Mit den Kameras von zwei Smartphones nimmt uns eine junge Frau mit nach Saudi-Arabien in eine Existenz hinter geschlossenen Türen und hinter Schleiern. Der Vater und ihr zukünftiger Ehemann bestimmen Munas Leben. Als klar wird, dass ihr Reisepass bald abläuft und keiner von beiden einer Verlängerung zustimmen wird, plant Muna ihre Flucht und hält diese Phase ihres Lebens in Filmbildern fest.
Das Material lädt sie über Dropbox hochauflösend ins Internet hoch, so dass die Regisseurin Susanne Regina Meures aus den Aufnahmen den Film "Saudi Runaway" machen kann, der nun auf der Berlinale gezeigt wird.

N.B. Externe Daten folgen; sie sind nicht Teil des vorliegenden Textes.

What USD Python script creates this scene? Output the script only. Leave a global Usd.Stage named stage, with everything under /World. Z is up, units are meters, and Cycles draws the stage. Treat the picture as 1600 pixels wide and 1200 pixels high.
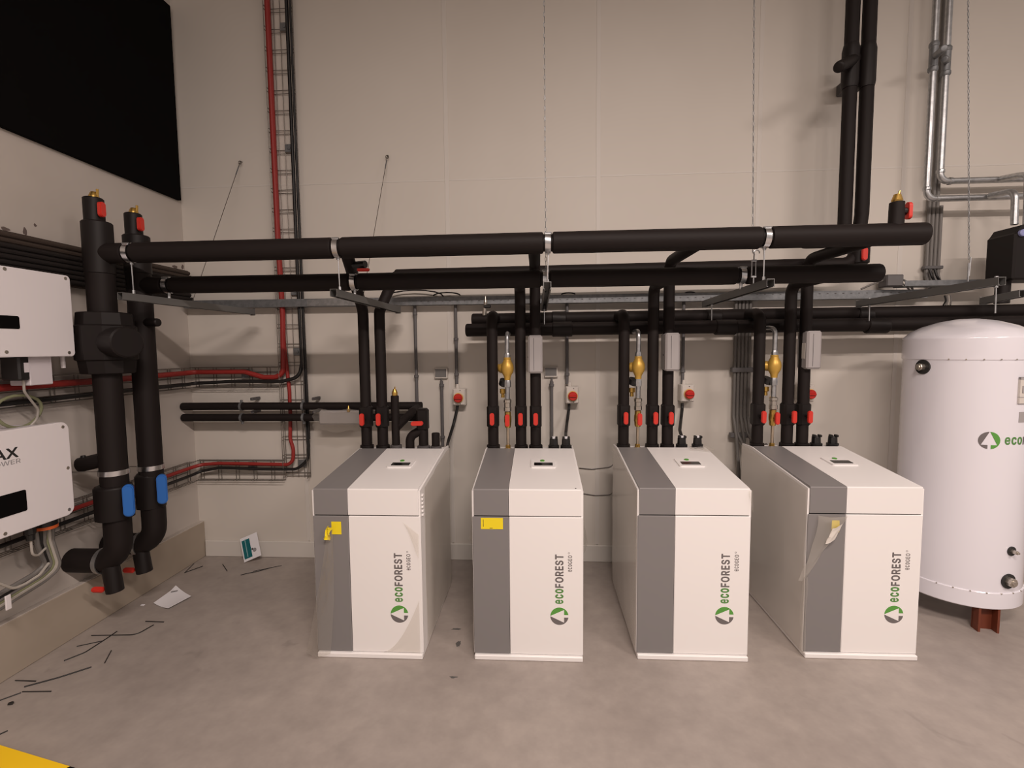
import math, random
import numpy as np, trimesh, usdkit, meshkit
from shapely.geometry import Polygon, Point, box as sbox
from shapely import affinity
from pxr import Usd, UsdGeom, UsdLux, Gf, Sdf

stage = Usd.Stage.CreateInMemory()
UsdGeom.SetStageUpAxis(stage, 'Z')
UsdGeom.Xform.Define(stage, '/World')
V = lambda *a: np.array(a, float)

# ------------------------------------------------------------------ camera, light, exposure
CAM_H, PITCH, YAW, ROLL, F_PX = 1.708, 4.133, -3.151, 0.532, 760.0
def camera():
    pi, ya, ro = map(math.radians, (PITCH, YAW, ROLL))
    f = V(math.sin(ya)*math.cos(pi), math.cos(ya)*math.cos(pi), -math.sin(pi)); r = V(math.cos(ya), -math.sin(ya), 0); d = np.cross(f, r)
    r2 = math.cos(ro)*r + math.sin(ro)*d; d2 = -math.sin(ro)*r + math.cos(ro)*d
    c = UsdGeom.Camera.Define(stage, '/World/camera')
    m = np.eye(4); m[0, :3], m[1, :3], m[2, :3], m[3, :3] = r2, -d2, -f, (0, 0, CAM_H)
    c.AddTransformOp().Set(Gf.Matrix4d(m.tolist()))
    c.CreateHorizontalApertureAttr(36.0); c.CreateVerticalApertureAttr(27.0); c.CreateFocalLengthAttr(36.0*F_PX/1600)
    c.CreateClippingRangeAttr(Gf.Vec2f(0.05, 200)); c.CreateExposureAttr(EXPOSURE)
EXPOSURE = 0.0
camera()
LIGHT_TINT = (1.0, 0.85, 0.775)
LAMPS = [(0.6, -0.7, 4.38, 255.0), (4.2, -0.9, 4.5, 235.0), (1.2, -4.5, 6.72, 240.0)] # linear bay lamps hanging behind and above the camera
LAMP_LEN = 1.7
for i, (x, y, z, w) in enumerate(LAMPS):
    l = UsdLux.RectLight.Define(stage, f'/World/bay_lamp_{i:03d}')
    l.AddTranslateOp().Set(Gf.Vec3d(x, y, z)); l.CreateWidthAttr(LAMP_LEN); l.CreateHeightAttr(0.14); l.CreateIntensityAttr(w); l.CreateColorAttr(Gf.Vec3f(*LIGHT_TINT))
dome = UsdLux.DomeLight.Define(stage, '/World/ambient'); dome.CreateIntensityAttr(0.13); dome.CreateColorAttr(Gf.Vec3f(1.0, 0.85, 0.775))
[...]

Chats über Flucht aus Saudi-Arabien

Regisseurin Meures hat Muna über das Internet kennengelernt, über eine Chat-Gruppe, in der sich junge Frauen über ihre Flucht aus Saudi-Arabien austauschen. "Es war immer die gleiche herzzerreißende Geschichte, so auch bei Muna", erzählt Meures, "als wir in Kontakt gekommen sind, war es fünf Wochen vor ihrer Hochzeit. Sie plante, in ihren Flitterwochen abzuhauen."
Muna filmt ungeachtet des damit verbundenen Risikos ihren Alltags: die schleichende Bedrohung einer näher rückenden Zwangshochzeit und die gemeinschaftlichen Momente muslimischer Feiertage. Jeden Tag chattet sie zugleich fünf, sechs Stunden mit der Regisseurin. "Klar, sie ist natürlich im Internet unterwegs", sagt Meures. Auch über Kreditkarten verfüge Muna.

Klaustrophobie einfach nicht mehr ausgehalten

Die Geschichte sei "nicht schwarz-weiß", betont Meures. Muna habe ein sehr gutes Verhältnis zur Familie, insbesondere zur Mutter und ihren Geschwistern – "und es gibt vieles in dem Land, was sie liebt", dennoch sei für die Protoganisten völlig klar, dass sie in Saudi-Arabien keine keine Zukunftsvisionen habe, Kinder bekommen müsse und niemals im Leben arbeiten werde.
Auch in Saudi-Arabien gebe es "eine sehr liberale Seite", die Gesellschaft sei zerissen, sagt Meures. Aber das Gesetz der männlichen Vormundschaft existiere nach wie vor. Unerträglich für Muna.
"Ihre Misere und diese Klaustrophobie, die hat sie einfach nicht mehr ausgehalten", stellt Meures fest. Muna lebe einerseits in diesen sehr engen Strukturen, aber gleichzeitig gehöre sie zu einer jungen Generation, die in einer riesigen Vergleichbarkeit durch die sozialen Medien lebe. "Das heißt: Sie können sich selber sehr gut einordnen. Sie wissen ganz genau, wo sie stehen. Und das, glaube ich, löst sehr viele Kraft und Energie aus, nach etwas anderem zu streben."